Opening Ceremony. Tokyo Olympics 2021. NBC.   Taken by Cynthia Shaver of her television July 23, 2021.

Watching the Opening Ceremony for the 2020 Summer Olympics in Tokyo, I was immediately struck by a group of eight or more men dressed in matching patterned knee length blue and white jackets, like uniforms, carrying large three-dimensional white papier-mâché standards (matoi) with long paper strips hanging from them, twirling them around and up-and-down. That image of twirling matoi was frequently seen in samurai movies for the Japanese audience.  That uniformed squad represented one fire station, one neighborhood or one area within Edo (old Tokyo).  People with cloth kerchiefs around their foreheads with a knot in front are referred to as true ‘Edokko’ or authentic Edo citizens.   Pride in the city.  Fires in Edo, poetically referred to as the ‘flower of Edo’, were very a common occurrence due to wind and open fires in wood houses.  An organized squadron of volunteers protected the commoner’s area around the castle, separated from the upper-class Samurai. In this large area there were 48 stations, all with separate matoi. Decreed by the Shogun in late 18th c, all patterns on their clothing had to be the same, but on the center back of the jacket was a separate logo, matching the paper mache standard, an identification of the squad.  There were also private fire companies, hired by the individual merchant for his property.

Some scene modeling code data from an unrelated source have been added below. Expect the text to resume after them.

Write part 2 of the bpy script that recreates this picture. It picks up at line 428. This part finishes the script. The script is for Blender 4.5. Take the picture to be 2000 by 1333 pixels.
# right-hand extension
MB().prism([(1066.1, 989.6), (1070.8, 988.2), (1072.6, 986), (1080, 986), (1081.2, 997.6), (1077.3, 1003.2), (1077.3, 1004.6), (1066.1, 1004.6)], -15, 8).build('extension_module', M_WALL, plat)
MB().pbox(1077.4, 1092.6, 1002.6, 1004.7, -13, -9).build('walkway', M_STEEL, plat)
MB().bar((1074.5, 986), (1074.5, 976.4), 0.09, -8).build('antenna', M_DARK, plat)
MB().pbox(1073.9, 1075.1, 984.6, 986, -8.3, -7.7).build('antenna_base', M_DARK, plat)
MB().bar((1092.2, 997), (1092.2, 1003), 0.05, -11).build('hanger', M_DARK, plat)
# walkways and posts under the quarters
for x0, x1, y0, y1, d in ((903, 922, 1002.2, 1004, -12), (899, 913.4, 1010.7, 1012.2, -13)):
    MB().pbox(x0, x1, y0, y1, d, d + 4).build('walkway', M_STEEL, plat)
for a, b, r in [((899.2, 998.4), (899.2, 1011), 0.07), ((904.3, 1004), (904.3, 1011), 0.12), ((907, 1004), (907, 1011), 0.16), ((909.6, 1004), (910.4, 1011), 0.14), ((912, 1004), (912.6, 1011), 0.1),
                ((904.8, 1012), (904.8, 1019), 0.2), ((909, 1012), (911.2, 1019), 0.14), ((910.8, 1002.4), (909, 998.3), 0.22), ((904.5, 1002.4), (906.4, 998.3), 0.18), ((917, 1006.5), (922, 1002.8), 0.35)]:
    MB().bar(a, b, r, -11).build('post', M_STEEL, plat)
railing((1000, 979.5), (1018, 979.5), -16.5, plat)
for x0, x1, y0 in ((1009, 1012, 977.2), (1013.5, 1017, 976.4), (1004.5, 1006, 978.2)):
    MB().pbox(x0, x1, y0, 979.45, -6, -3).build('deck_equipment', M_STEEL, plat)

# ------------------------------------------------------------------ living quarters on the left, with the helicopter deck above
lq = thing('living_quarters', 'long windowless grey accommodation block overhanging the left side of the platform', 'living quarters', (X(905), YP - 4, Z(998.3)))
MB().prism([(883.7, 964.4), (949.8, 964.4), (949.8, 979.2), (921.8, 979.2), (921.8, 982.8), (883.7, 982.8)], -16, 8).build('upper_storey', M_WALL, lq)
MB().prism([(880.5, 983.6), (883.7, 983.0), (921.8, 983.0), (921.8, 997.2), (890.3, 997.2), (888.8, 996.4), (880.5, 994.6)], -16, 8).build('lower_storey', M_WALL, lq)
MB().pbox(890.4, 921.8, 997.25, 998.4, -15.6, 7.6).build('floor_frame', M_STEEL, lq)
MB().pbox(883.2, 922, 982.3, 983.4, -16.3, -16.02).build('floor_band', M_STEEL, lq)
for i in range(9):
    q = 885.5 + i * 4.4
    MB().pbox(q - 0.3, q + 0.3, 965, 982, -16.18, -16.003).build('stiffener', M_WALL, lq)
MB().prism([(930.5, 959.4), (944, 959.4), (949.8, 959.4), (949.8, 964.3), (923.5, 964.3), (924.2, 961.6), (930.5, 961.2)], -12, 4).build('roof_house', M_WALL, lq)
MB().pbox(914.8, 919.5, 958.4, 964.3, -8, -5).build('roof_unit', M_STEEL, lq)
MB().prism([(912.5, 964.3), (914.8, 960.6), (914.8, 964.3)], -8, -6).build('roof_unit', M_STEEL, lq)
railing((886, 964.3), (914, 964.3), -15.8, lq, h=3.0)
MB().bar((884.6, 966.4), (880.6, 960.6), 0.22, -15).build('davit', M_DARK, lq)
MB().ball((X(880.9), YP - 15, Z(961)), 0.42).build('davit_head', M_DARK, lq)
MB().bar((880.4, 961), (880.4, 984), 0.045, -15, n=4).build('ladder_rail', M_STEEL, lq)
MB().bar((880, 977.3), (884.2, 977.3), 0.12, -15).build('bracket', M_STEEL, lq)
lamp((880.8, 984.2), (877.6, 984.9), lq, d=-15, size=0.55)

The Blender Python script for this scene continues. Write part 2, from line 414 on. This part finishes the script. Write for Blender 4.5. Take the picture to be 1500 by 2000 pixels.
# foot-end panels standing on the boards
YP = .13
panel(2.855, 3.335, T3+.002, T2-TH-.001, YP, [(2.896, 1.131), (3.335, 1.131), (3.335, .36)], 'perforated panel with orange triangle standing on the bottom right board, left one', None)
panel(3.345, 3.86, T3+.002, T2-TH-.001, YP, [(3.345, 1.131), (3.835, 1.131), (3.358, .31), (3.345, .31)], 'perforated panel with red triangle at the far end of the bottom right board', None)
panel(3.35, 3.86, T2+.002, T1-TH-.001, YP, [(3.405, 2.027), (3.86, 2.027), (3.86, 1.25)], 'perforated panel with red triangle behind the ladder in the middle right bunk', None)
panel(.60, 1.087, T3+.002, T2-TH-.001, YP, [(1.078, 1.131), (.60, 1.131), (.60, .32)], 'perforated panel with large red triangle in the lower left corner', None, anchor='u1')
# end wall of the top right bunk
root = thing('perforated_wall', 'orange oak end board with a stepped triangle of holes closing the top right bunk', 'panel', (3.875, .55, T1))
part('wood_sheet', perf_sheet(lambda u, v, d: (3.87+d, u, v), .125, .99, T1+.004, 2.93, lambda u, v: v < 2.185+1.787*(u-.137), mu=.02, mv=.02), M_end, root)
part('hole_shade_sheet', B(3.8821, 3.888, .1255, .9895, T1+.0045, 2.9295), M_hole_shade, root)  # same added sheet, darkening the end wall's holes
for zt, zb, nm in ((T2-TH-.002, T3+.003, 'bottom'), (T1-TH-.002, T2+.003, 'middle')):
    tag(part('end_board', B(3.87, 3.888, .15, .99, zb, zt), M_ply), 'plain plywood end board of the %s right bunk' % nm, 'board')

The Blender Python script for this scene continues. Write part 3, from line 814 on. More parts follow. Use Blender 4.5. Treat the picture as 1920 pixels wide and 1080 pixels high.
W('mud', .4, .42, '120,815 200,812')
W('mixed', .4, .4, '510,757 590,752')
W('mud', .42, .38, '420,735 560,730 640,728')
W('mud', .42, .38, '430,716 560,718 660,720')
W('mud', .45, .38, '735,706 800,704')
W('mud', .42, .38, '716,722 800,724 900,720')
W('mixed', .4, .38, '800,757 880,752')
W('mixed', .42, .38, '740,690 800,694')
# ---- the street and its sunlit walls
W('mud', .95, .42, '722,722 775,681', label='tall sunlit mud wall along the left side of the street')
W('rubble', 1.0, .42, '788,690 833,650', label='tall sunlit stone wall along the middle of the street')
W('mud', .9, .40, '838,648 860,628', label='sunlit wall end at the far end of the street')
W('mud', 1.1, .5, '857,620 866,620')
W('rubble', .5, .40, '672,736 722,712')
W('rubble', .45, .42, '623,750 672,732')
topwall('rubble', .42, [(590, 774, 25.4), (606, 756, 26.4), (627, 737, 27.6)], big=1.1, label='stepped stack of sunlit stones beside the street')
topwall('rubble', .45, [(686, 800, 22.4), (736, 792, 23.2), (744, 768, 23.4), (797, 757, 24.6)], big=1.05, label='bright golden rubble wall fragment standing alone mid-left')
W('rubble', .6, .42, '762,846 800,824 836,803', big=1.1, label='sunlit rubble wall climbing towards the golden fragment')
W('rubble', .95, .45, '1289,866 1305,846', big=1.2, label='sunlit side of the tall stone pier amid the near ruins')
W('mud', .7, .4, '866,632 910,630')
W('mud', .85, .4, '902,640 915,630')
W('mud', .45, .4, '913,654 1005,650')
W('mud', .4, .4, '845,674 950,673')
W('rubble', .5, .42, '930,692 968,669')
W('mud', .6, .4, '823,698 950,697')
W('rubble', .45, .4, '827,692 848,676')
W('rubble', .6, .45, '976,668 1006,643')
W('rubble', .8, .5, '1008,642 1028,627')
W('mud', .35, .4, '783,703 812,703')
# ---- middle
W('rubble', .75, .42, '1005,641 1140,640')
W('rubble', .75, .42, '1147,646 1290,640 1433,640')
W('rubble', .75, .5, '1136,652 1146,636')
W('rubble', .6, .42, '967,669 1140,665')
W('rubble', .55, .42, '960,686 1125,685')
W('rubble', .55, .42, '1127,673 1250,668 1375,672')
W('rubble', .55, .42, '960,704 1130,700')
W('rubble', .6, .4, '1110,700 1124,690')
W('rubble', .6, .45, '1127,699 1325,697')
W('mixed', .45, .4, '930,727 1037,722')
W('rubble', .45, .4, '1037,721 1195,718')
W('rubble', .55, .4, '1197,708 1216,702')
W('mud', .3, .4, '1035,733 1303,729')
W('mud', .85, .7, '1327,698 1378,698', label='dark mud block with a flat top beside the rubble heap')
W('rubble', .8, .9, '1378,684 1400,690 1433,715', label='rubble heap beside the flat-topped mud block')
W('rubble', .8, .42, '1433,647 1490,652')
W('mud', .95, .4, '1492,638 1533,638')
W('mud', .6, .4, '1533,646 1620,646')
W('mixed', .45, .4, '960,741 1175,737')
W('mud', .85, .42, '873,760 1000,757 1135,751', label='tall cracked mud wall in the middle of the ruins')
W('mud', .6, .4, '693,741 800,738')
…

By the beginning of the 1800’s, there were over 1,000 firemen in Edo. That means there was a lot of blue and white brick patterned cotton clothing around. On today’s open marketplace, ( or Japanese vintage firemen clothing is available, some from Edo and other urban areas like Osaka. The three fingered glove was standard because it made gripping the tools easier and two distinct styles developed with one having a mitten like covering. This second style, with a mitten cover, was shown in woodblock prints made in late 1800’s.  Because these drawings were published, this style became the standard, the number one value characteristic of firemen gloves.

Recently I examined a group of about ten late 1800’s firemen gloves, coming from urban centers around the country.  As I have often described, a personal property appraiser needs to identify the quality  elements first, then the value elements. In the case of the gloves, quality would address the fiber; strong, absorbable (they were doused in water before fighting the blaze), plentiful or rare.  Pattern is often an important element for value, and if there is a logo, that is an added value too.  There are variations on the blue & white brick pattern and the most valuable is the pattern copied by the woodblock print artists.   I saw gloves with no pattern, brick pattern variations, the brick pattern of the prints, and then the gloves with a brick pattern and a logo.  These are four levels of value characteristics, not to mention condition, dye and the strength of woven fiber.  The overall value of the gloves, from $350 – $1,000, reflected these different elements.  That is a big difference in value and gives a nod to the importance of ‘fire’ in Edo, and maybe the importance of the Olympics too.